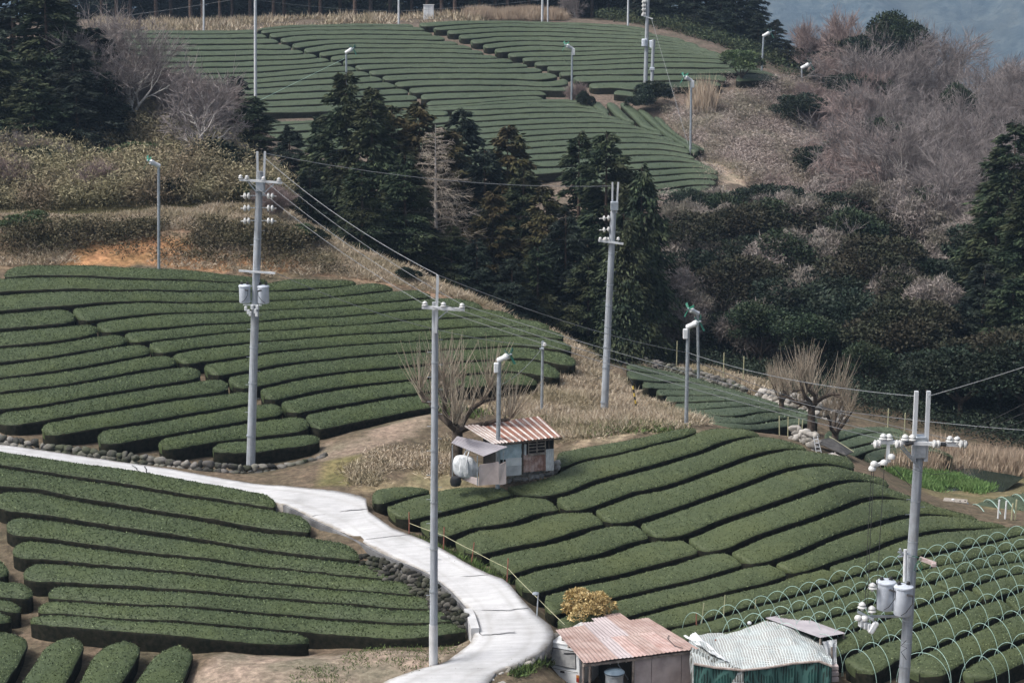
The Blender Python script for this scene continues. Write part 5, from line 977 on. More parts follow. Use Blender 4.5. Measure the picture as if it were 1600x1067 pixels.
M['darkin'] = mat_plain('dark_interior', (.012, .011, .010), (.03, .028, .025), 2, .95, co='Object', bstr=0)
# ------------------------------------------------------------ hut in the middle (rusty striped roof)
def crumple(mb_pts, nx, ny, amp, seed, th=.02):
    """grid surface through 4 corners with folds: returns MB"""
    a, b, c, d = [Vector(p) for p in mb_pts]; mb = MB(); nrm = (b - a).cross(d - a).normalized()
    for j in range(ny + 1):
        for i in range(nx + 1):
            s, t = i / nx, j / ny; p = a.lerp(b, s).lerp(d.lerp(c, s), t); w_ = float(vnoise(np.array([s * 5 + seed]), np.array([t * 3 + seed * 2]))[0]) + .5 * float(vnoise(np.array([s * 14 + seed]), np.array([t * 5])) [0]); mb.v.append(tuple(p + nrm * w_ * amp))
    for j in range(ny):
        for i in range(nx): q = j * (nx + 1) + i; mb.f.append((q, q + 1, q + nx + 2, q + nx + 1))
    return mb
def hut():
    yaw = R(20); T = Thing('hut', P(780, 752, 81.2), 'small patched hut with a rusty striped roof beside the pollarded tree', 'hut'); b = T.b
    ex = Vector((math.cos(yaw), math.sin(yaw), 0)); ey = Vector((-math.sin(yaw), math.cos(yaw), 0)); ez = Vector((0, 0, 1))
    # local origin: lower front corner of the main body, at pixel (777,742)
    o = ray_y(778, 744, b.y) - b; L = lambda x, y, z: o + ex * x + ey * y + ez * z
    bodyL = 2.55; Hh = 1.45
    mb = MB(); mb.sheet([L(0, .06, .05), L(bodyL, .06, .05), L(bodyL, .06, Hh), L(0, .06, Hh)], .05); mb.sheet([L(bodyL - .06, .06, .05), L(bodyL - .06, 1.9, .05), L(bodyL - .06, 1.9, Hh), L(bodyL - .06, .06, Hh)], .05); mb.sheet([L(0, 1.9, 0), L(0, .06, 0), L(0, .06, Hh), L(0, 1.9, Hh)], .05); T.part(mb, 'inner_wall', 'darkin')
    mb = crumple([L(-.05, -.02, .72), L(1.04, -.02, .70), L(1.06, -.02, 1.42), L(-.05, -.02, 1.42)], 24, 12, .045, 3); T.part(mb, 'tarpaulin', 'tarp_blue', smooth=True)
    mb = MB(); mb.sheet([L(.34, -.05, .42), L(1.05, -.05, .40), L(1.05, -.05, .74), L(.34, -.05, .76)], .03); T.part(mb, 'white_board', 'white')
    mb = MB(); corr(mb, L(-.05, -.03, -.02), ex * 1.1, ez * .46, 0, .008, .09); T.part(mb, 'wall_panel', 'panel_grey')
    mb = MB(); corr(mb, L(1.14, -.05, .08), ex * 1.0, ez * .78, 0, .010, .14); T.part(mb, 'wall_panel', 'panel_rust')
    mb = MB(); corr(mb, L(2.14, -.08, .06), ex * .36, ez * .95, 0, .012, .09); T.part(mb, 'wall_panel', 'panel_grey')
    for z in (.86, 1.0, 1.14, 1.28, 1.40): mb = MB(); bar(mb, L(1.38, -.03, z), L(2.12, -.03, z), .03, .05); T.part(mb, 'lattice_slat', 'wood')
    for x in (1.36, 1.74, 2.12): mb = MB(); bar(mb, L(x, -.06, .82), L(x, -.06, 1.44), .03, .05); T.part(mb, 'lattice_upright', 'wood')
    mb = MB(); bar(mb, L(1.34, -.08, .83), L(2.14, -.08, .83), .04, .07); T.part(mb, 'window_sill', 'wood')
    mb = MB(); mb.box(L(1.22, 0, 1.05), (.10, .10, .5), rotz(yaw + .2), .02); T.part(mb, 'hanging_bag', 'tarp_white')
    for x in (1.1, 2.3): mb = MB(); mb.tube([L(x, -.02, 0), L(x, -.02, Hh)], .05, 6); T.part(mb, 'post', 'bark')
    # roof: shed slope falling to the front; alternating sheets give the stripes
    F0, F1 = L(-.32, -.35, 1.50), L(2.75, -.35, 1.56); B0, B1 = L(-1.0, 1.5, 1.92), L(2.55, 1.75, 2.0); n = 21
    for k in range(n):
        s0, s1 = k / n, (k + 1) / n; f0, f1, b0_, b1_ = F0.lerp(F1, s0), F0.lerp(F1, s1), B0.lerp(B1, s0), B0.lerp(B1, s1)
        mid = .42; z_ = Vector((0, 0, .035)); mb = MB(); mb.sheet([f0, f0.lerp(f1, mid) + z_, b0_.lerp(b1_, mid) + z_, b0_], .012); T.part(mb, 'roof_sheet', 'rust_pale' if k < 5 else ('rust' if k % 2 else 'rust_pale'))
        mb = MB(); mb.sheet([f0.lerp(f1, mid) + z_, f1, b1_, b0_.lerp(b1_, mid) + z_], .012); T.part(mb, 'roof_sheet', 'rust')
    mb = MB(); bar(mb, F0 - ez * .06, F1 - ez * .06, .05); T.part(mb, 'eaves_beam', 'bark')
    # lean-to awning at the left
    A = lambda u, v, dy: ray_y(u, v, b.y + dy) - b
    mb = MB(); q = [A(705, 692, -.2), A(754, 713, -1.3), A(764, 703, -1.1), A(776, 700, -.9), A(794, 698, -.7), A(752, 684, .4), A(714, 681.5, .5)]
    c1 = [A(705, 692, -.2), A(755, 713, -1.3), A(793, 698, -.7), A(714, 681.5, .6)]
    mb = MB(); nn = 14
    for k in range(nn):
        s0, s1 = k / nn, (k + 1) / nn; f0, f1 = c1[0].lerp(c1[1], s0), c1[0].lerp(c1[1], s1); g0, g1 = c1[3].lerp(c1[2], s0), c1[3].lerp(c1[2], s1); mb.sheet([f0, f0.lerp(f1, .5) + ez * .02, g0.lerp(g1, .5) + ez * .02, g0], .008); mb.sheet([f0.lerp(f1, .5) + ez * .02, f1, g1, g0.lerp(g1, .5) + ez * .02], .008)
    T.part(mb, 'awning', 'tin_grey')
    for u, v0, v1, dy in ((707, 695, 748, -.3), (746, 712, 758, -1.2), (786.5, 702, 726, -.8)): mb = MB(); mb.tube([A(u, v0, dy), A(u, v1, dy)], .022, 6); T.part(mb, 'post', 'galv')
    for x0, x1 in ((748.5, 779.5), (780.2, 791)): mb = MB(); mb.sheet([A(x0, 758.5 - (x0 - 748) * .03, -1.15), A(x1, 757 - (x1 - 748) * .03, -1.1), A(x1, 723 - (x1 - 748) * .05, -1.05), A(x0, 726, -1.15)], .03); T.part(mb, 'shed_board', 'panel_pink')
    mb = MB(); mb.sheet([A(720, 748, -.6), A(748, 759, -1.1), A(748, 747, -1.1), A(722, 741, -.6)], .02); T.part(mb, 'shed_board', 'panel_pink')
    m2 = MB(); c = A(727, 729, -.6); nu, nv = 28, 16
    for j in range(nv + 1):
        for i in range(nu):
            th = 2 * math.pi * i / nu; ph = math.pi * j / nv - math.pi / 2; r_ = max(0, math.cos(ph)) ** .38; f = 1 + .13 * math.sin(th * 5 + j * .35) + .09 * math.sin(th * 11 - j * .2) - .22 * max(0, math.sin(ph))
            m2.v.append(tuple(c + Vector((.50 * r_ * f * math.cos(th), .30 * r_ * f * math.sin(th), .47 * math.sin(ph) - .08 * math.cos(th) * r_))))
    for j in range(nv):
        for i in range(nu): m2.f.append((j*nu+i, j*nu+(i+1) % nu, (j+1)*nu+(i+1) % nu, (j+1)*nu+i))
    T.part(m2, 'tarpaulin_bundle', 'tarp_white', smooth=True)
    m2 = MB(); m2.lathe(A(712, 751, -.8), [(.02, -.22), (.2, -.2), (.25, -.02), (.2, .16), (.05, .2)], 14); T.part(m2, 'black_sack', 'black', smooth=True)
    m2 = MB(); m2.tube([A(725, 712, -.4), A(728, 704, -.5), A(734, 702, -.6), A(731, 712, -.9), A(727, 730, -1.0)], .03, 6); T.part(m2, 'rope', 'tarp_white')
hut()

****

Transcribe exactly, with no pictures, the lines running from the first line of the material through the line holding "bodyL = 2.55; Hh = 1.45".

The Blender Python script for this scene continues. Write part 5, from line 977 on. More parts follow. Use Blender 4.5. Measure the picture as if it were 1600x1067 pixels.
M['darkin'] = mat_plain('dark_interior', (.012, .011, .010), (.03, .028, .025), 2, .95, co='Object', bstr=0)
# ------------------------------------------------------------ hut in the middle (rusty striped roof)
def crumple(mb_pts, nx, ny, amp, seed, th=.02):
    """grid surface through 4 corners with folds: returns MB"""
    a, b, c, d = [Vector(p) for p in mb_pts]; mb = MB(); nrm = (b - a).cross(d - a).normalized()
    for j in range(ny + 1):
        for i in range(nx + 1):
            s, t = i / nx, j / ny; p = a.lerp(b, s).lerp(d.lerp(c, s), t); w_ = float(vnoise(np.array([s * 5 + seed]), np.array([t * 3 + seed * 2]))[0]) + .5 * float(vnoise(np.array([s * 14 + seed]), np.array([t * 5])) [0]); mb.v.append(tuple(p + nrm * w_ * amp))
    for j in range(ny):
        for i in range(nx): q = j * (nx + 1) + i; mb.f.append((q, q + 1, q + nx + 2, q + nx + 1))
    return mb
def hut():
    yaw = R(20); T = Thing('hut', P(780, 752, 81.2), 'small patched hut with a rusty striped roof beside the pollarded tree', 'hut'); b = T.b
    ex = Vector((math.cos(yaw), math.sin(yaw), 0)); ey = Vector((-math.sin(yaw), math.cos(yaw), 0)); ez = Vector((0, 0, 1))
    # local origin: lower front corner of the main body, at pixel (777,742)
    o = ray_y(778, 744, b.y) - b; L = lambda x, y, z: o + ex * x + ey * y + ez * z
    bodyL = 2.55; Hh = 1.45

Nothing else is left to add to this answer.